Chinese chipmaker Semiconductor Manufacturing International Corp (SMIC) earned $1.08bn from July to September, up 32.6 percent from 2019 and a record high for the firm, the company wrote in a quarterly earnings report.
The trade restrictions on US-based components may hit capital spending and the firm's ability to expand capacity, it wrote.
“The first impact [of US export controls] is on our scheduled capacity expansion,” Zhao Haijun, SMIC co-chief executive said in a phone conversation with analysts on Thursday as quoted by the South China Morning Post.
According to Zhao, the company was still "in the process of application" for licences of machines to produce wafers from 4Q 2020 up to 1Q 2021, leading to a "two-month delay" on some parts.
Demand for key technology platforms was still strong with "significant growth" from power management, RF signal processors, fingerprint and image signal processor applications, he explained.
"Our FinFET technology addresses a diverse range of applications, and the yield of our first-generation FinFET technology has achieved industry standards, while our second-generation FinFET technology is entering small-volume risk production," he concluded in a statement.
SMIC had been in talks with Washington and numerous US suppliers to receive licences for components, but export restrictions may affect production of its 8 and 12-inch wafers, among others, Zhao added.
The restrictions have also forced SMIC to cease production of Kirin series chipsets for Huawei Technologies.
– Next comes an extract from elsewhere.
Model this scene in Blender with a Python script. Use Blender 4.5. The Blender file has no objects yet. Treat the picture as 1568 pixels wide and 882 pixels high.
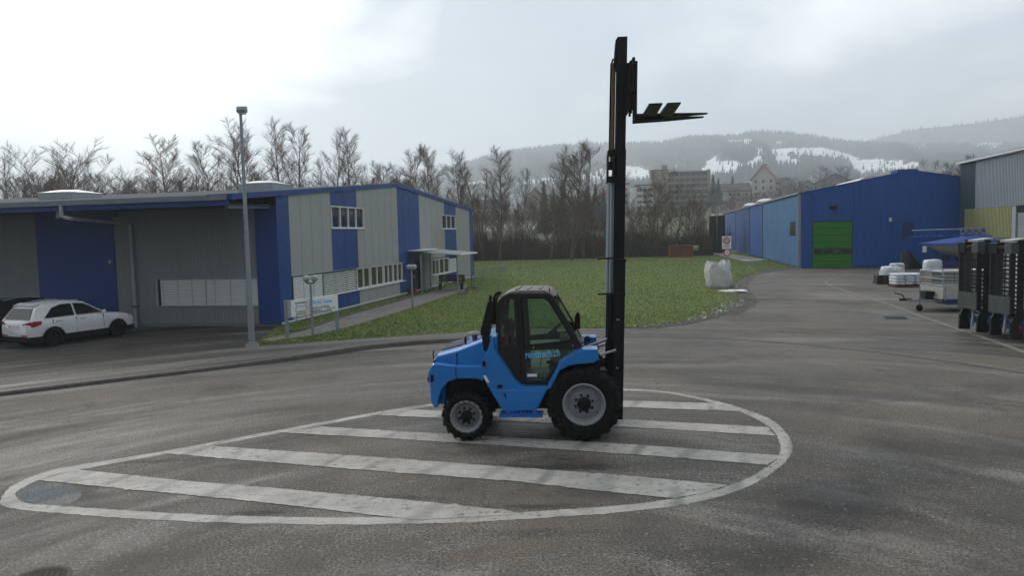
import bpy, math, random
import numpy as np
from mathutils import Vector, Matrix
R = math.radians
random.seed(7)
rng = np.random.default_rng(7)
sc = bpy.context.scene
col = sc.collection

# ------------------------------------------------------------------ camera
F, PITCH, ROLL, CH = 1165.0, R(4.07), R(-1.42), 3.54
cp, sp, cr, sr = math.cos(PITCH), math.sin(PITCH), math.cos(ROLL), math.sin(ROLL)
cam = bpy.data.cameras.new('camera'); camo = bpy.data.objects.new('camera', cam); col.objects.link(camo)
cam.sensor_width = 36; cam.lens = 36 * F / 1568; cam.clip_start = 0.1; cam.clip_end = 20000
RX, UP, FW = (cr, sr * sp, sr * cp), (-sr, cr * sp, cr * cp), (0, cp, -sp)
camo.matrix_world = Matrix(((RX[0], UP[0], -FW[0], 0), (RX[1], UP[1], -FW[1], 0), (RX[2], UP[2], -FW[2], CH), (0, 0, 0, 1)))
sc.camera = camo

# ------------------------------------------------------------------ view, sun and sky
sc.view_settings.view_transform = 'Standard'; sc.view_settings.look = 'None'
sc.view_settings.exposure = 0.06; sc.view_settings.gamma = 1
sc.cycles.volume_bounces = 3; sc.cycles.max_bounces = 10; sc.cycles.transparent_max_bounces = 16
SUN_AZ, SUN_EL = -34, 27          # degrees: azimuth from +Y towards +X, elevation (behind the clouds, upper left)
sl = bpy.data.lights.new('sun', 'SUN'); sl.energy = 1.3; sl.angle = R(16); sl.color = (1, 0.96, 0.9)
slo = bpy.data.objects.new('sun', sl); col.objects.link(slo)
sd = Vector((math.sin(R(SUN_AZ)) * math.cos(R(SUN_EL)), math.cos(R(SUN_AZ)) * math.cos(R(SUN_EL)), math.sin(R(SUN_EL))))
slo.rotation_euler = sd.to_track_quat('Z', 'Y').to_euler()

class NT:
    """small helper to write node trees"""
    def __init__(s, tree): s.t = tree; s.n = tree.nodes; s.l = tree.links
    def add(s, typ, **kw):
        n = s.n.new(typ)
        for k, v in kw.items():
            if k.startswith('i_'): n.inputs[int(k[2:]) if k[2:].isdigit() else k[2:]].default_value = v
            else: setattr(n, k, v)
        return n
    def link(s, a, b): s.l.new(a, b)
    def sock(s, n, i, v):
        if hasattr(v, 'is_output') or isinstance(v, bpy.types.NodeSocket): s.l.new(v, n.inputs[i])
        else: n.inputs[i].default_value = v
    def math(s, op, a, b=0.0, c=None, clamp=False):
        n = s.n.new('ShaderNodeMath'); n.operation = op; n.use_clamp = clamp
        s.sock(n, 0, a); s.sock(n, 1, b)
        if c is not None: s.sock(n, 2, c)
        return n.outputs[0]
    def vmath(s, op, a, b=(0, 0, 0)):
        n = s.n.new('ShaderNodeVectorMath'); n.operation = op; s.sock(n, 0, a); s.sock(n, 1, b)
        return n.outputs['Value'] if op in ('DOT_PRODUCT', 'LENGTH') else n.outputs[0]
    def noise(s, vec, scale, detail=4, rough=.55, dist=0.0):
        n = s.n.new('ShaderNodeTexNoise'); s.l.new(vec, n.inputs['Vector'])
        n.inputs['Scale'].default_value = scale; n.inputs['Detail'].default_value = detail
        n.inputs['Roughness'].default_value = rough; n.inputs['Distortion'].default_value = dist
        return n.outputs[0]
    def ramp(s, fac, stops):
        n = s.n.new('ShaderNodeValToRGB'); s.l.new(fac, n.inputs[0]); e = n.color_ramp.elements
        while len(e) < len(stops): e.new(0.5)
        for q, (p, c) in zip(e, stops):
            q.position = p; q.color = (c, c, c, 1) if isinstance(c, (int, float)) else (*c, 1)
        return n.outputs[0]
    def mix(s, fac, a, b, mode='MIX'):
        n = s.n.new('ShaderNodeMix'); n.data_type = 'RGBA'; n.blend_type = mode
        for i, v in ((0, fac), (6, a), (7, b)):
            if isinstance(v, bpy.types.NodeSocket): s.l.new(v, n.inputs[i])
            elif i == 0: n.inputs[0].default_value = v
            else: n.inputs[i].default_value = (*v, 1) if len(v) == 3 else v
        return n.outputs[2]
    def mapping(s, vec, scale=(1, 1, 1), rot=(0, 0, 0), loc=(0, 0, 0)):
        n = s.n.new('ShaderNodeMapping'); s.l.new(vec, n.inputs[0]); n.inputs['Scale'].default_value = scale
        n.inputs['Rotation'].default_value = rot; n.inputs['Location'].default_value = loc
        return n.outputs[0]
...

Further potential troubles for the firm's capacity to produce 14nm and 7nm chipsets could take place as a result of the restrictions.
Washington targeted Huawei, ZTE, SMIC, TikTok's ByteDance and WeChat's Tencent in recent months, namely after the former two were placed on a blacklist along with dozens of Chinese tech firms, citing national security risks.
The Chinese State Council revealed in its Five-Year-Plan in October that the nation would invest roughly $1.4tn to build tech self-sufficiency amid the ongoing trade war with the US.
Mainland tech firms, including Huawei, ZTE, Tencent Holdings, Alibaba Holdings Group, and others will boost development of key technologies in artificial intelligence, 5G, internet of things (IoT), green energy, infrastructure and smart city applications.